38 million people are at risk of starving to death in Africa, due to colossal mismanagement by their governments and the international community, claims a UN report presented to the Security Council on Tuesday.
James Morris, the Executive Director of the United Nations World Food Programme (WFP), declared in his statement to the Security Council that starvation is “not inevitable” but to take measures to prevent is would require “difficult political choices both by the governments of the African states themselves and by the international community.
Due to a lack of funding, the WFP is acting as an emergency supplier of food in stop-gap operations, rather than its original intention, an organism to direct long-term policies of investment in agricultural products and developing strategies in international trading to help the poorer nations finance their own projects.
The causes outlined in the UN report are stated as being climate change, AIDS, which has deprived rural areas of many workers, ethnic and political violence and overstretched economic systems. What is needed is sustained funding from the international community as a whole and the development of long-term projects to help Africa feed itself. At present, too much emphasis is placed on the USA, which last year provided 62% of all the world’s food aid programmes.

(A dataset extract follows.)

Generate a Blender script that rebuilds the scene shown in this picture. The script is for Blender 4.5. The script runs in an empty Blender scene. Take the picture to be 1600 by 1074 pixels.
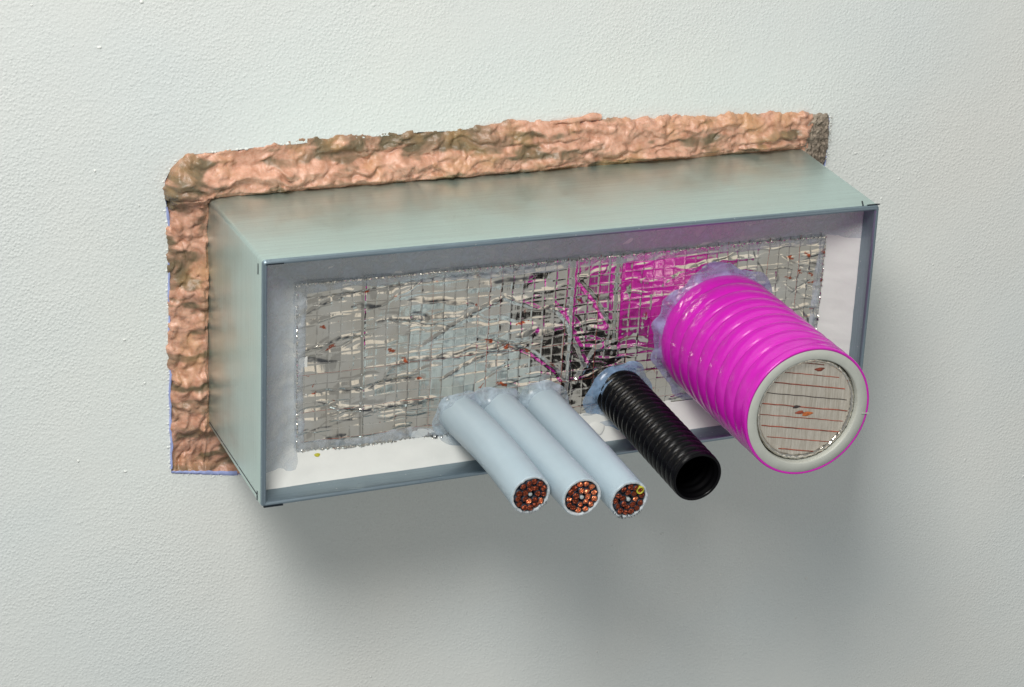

To date, the WFP has received just over half of the 511 m. USD needed to finance Africa’s immediate food requirements. While the developed world continues its practice of food subsidies, enabling rich farmers to carry on producing food at low costs, while imposing tariffs on foreign goods, the farmers from poorer countries will never have the chance to market their products on a sustainable level, providing a constant supply of wealth to help them invest in development schemes.